13. The data transmission apparatus of claim 12, wherein the operations further comprise:

sending second information that is used to determine a maximum uplink and downlink transmission rate of the terminal device, wherein the second information comprises one or more of the following pieces of information: bandwidth, a subcarrier spacing or slot duration, a maximum modulation order, a maximum transmission code rate, a maximum quantity of transmission layers, or a scale factor of each carrier in a carrier combination.

14. The method of claim 13, wherein the determining the first maximum data amount of communication performed by the terminal device in the first time period comprises:

determining the first maximum data amount based on the air interface transmission delay of a data packet and the maximum uplink and downlink transmission rate of the terminal device.

15. A data transmission apparatus, comprising:

at least one processor; and

one or more memories including computer instructions that, when executed by the at least one processor, cause the data transmission apparatus to perform operations comprising:

receiving first information indicating a first maximum data amount of communication performed by a terminal device in a first time period, wherien the first time period is a transmission period of data of the terminal device, and the first maximum data amount in the first time period is less than a second maximum data amount of continuous communication performed in the first time period; and

performing resource scheduling on the terminal device based on the first information.

16. The data transmission apparatus of claim 15, wherein the first maximum data amount in the first time period comprises: an uplink and downlink layer 2 buffer size.

17. The data transmission apparatus of claim 15, wherein the first information comprises one or more of the following pieces of information: image definition, a source encoding method, a source compression ratio, or a first index corresonding to the first maximum data amount.

18. The data transmission apparatus of claim 15, wherein the first information comprises one or more of the following pieces of information: the first time period, an air interface transmission delay of a data packet, a duty cycle of data packet transmission, a core network delay of a data packet, or a local rendering delay, wherein the air interface transmission delay of a data packet is less than the first time period.

19. The data transmission apparatus of claim 15, wherein the method further comprises:

receiving second information that is used to determine a maximum uplink and downlink transmission rate of the terminal device, wherein the second information comprises one or more of the following pieces of information: bandwidth, a subcarrier spacing or slot duration, a maximum modulation order, a maximum transmission code rate, a maximum quantity of transmission layers, or a scale factor of each carrier in a carrier combination;

determining the maximum uplink and downlink transmission rate of the terminal device based on the second information; and

determining the first maximum data amount based on the maximum uplink and downlink transmission rate of the terminal device and the first information.

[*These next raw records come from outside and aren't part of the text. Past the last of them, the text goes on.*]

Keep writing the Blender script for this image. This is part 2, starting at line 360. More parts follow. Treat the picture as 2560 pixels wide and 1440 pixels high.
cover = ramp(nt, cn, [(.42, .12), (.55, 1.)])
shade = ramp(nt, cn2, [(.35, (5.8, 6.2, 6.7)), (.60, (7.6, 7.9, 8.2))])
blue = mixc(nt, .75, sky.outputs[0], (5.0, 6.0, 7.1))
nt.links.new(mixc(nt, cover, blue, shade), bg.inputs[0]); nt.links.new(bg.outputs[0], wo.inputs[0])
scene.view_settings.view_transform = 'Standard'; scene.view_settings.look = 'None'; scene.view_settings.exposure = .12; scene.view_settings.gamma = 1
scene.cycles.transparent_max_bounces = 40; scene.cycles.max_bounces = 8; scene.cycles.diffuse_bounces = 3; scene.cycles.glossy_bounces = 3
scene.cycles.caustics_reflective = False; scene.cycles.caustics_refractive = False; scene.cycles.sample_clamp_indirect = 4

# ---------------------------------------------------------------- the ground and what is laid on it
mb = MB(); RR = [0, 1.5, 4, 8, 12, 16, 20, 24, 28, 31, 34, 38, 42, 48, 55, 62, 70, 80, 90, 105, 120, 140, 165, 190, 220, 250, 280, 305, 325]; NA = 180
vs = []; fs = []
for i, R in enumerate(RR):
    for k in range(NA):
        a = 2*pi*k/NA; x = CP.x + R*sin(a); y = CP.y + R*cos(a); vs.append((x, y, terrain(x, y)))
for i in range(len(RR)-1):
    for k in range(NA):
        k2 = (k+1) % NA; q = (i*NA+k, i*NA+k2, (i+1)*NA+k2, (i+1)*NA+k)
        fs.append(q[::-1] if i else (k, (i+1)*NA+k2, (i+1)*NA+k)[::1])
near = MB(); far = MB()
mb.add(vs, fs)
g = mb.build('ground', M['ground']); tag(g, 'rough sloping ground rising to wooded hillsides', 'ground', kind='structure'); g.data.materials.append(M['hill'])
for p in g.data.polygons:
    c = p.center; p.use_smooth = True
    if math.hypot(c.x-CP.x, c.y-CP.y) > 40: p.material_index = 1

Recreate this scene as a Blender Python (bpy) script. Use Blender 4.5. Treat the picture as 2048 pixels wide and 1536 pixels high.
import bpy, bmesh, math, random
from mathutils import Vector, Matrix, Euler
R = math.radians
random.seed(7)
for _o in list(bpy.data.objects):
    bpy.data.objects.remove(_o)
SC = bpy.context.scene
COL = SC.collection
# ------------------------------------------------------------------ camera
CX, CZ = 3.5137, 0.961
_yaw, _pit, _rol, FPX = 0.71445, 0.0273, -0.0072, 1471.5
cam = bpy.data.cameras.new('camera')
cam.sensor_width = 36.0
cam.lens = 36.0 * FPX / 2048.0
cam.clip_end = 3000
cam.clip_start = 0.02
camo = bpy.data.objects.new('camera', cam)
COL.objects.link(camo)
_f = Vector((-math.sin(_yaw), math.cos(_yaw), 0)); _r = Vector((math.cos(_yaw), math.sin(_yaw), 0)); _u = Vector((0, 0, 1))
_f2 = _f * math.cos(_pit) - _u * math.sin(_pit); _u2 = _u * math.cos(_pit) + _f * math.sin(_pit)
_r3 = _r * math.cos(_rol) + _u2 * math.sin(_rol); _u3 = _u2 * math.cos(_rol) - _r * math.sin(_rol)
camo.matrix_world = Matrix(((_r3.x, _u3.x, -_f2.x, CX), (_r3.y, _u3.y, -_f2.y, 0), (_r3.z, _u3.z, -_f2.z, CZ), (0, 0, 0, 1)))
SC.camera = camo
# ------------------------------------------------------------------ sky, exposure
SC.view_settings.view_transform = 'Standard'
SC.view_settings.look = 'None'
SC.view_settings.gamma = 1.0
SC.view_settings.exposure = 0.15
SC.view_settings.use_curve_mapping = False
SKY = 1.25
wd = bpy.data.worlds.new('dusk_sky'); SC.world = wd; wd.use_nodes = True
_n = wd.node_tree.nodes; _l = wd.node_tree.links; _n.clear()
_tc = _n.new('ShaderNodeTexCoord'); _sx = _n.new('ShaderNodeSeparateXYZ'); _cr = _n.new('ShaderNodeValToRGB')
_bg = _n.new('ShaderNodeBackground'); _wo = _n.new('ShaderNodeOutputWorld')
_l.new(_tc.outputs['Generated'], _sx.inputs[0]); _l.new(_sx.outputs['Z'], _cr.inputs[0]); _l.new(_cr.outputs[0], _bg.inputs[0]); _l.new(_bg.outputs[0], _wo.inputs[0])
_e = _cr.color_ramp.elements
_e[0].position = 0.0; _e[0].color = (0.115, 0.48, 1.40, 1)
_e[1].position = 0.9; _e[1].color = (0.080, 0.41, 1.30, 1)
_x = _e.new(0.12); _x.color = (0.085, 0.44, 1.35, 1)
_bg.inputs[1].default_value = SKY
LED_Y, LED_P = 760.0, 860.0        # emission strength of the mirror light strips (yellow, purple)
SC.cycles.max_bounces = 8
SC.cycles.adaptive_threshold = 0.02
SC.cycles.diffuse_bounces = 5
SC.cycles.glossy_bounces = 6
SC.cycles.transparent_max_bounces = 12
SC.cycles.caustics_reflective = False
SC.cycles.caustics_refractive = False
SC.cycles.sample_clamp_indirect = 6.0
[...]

20. The data transmission apparatus of claim 15, wherein the first time period comprises N time units, and the operations further comprise:

sending scheduling information, wherein the scheduling information is used to schedule a physical uplink shared channel (PUSCH) or a physical downlink shared channel (PDSCH) of the terminal device, and comprises a total quantity TotalDataUL of bits that a network device schedules the terminal device to transmit on the PUSCH, or a total quantity TotalDataDL of bits that a network device schedules the terminal device to transmit on the PDSCH from a time unit (N−K) to a current scheduling time unit K, wherein

TotalDataUL+TotalDataDL<Ftotal, Ftotal is the second maximum data amount, and N, K, and N−K are positive integers greater than or equal to 0.